Die Kirche – mehr als eine weltliche Institution!

Liest man den Beitrag von David Berger, so überkommt einen der traurige Eindruck, die Kirche Christi sei nicht mehr als eine weltliche Institution wie jede andere – eben ein Unternehmen, in dem es Produkte, Kunden, Mitarbeiter und Manager gibt. In seinem Essay für die Huffington Post bemerkt der ehemalige Religionslehrer und Dozent an der Päpstlichen Thomas-Akademie, der mittlerweile der Kirche den Rücken gekehrt hat: „Der katholische Priester ist durch den Zölibat unverheiratet, lebt in einer Männergesellschaft. Die feierlichen, monarchistischen Zeremonien und priesterlichen Kleidungen, der sogenannte Operetten-Katholizismus, wirken unglaublich anziehend auf viele schwule Männer.“ Der Beitrag Bergers gipfelt in der These: „Etwa 40 % der katholischen Priester sind homosexuell.“

Was ich in den Ausführungen Bergers vollständig vermisst habe: Der Priesterberuf ist nicht irgendein Beruf, sondern erfordert eine Berufung durch Gott. Das Interesse an kirchlichen Zeremonien und kostbaren Gewändern reicht nicht aus, um Priester zu werden. Grundlage jeder priesterlichen Berufung ist eine tiefe Freundschaft mit Jesus Christus.

Warum gehe ich eigentlich in die Kirche?

Dennoch beleuchtet Berger einen erschreckenden Missstand in der katholischen Kirche, der mich persönlich sehr nachdenklich gemacht hat: Warum gehen Katholiken heute eigentlich zur Kirche? Und: Warum werden junge Männer heute Priester? Geht es dabei allein um Äußerlichkeiten: das lateinische Hochamt als feierliche Zeremonie oder sogar als Show? Oder geht es um die Beziehung zu Jesus Christus, die bei jedem kirchlichen Handeln im Vordergrund stehen muss?

Freilich: Es gibt unterschiedlichste Gründe, warum Menschen heute in die Kirche gehen (oder sich in der Kirche engagieren). Böse Zungen behaupten, so mancher bayerischer Bürgermeister besuche in Wahlkampfzeiten die katholische Sonntagsmesse allein deshalb, um auf Stimmenfang zu gehen. Wieder andere verstehen Kirche bloß als Netzwerk, um Mandaten zu akquirieren, oder besuchen die heilige Messe, weil das von ihnen beruflich erwartet wird. Soweit so gut. Sind das aber die einzigen Motive für den Kirchgang bzw. das Bekenntnis zur katholischen Kirche, so hat diese Form des „Christ-Seins“ nicht mehr viel mit Jesus Christus zu tun.

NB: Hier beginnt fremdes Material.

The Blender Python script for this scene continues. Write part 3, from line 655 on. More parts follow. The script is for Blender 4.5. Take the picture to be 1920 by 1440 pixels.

Eine Kirche von Heiden, die sich noch Christen nennen

Bereits 1958 machte der damalige Theologe Joseph Ratzinger, der gerade seinen ersten Ruf auf eine Professur für Dogmatik und Fundamentaltheologie erhalten hatte, auf dieses grundlegende Problem in der katholischen Kirche aufmerksam: „Das Erscheinungsbild der Kirche der Neuzeit ist wesentlich davon bestimmt, dass sie auf eine ganz neue Weise Kirche der Heiden geworden ist und noch immer mehr wird: nicht wie einst, Kirche aus den Heiden, die zu Christen geworden sind, sondern Kirche von Heiden, die sich noch Christen nennen, aber in Wahrheit zu Heiden wurden“. Und weiter: „Dieses dem Namen nach christliche Europa ist seit rund vierhundert Jahren zur Geburtsstätte eines neuen Heidentums geworden, das im Herzen der Kirche selbst unaufhaltsam wächst und sie von innen her auszuhöhlen droht.“

Das größte Problem, das die katholische Kirche heute hat, sind nicht die, die sich von ihr bereits getrennt haben, sondern all jene „Taufscheinchristen“, die zwar formell noch Teil der Kirche sind, sich im Herzen aber längst von Christus verabschiedet haben. In besonderer Weise gilt dies für all jene Männer, die sich allein aufgrund von Äußerlichkeiten vom Priestertum angezogen fühlen. In ihrer „Instruktion über Kriterien zur Berufungsklärung von Personen mit homosexuellen Tendenzen“ stellt die Kongregation für das katholische Bildungswesen eindeutig fest, dass homosexuelle Tendenzen, die bloß Ausdruck eines vorübergehenden Problems sind, kein grundsätzliches Hindernis auf dem Weg zur Priesterweihe sind. Problematisch wird es dann, wenn Männer vor den Weihealtar treten, die eigentlich gar nicht berufen sind.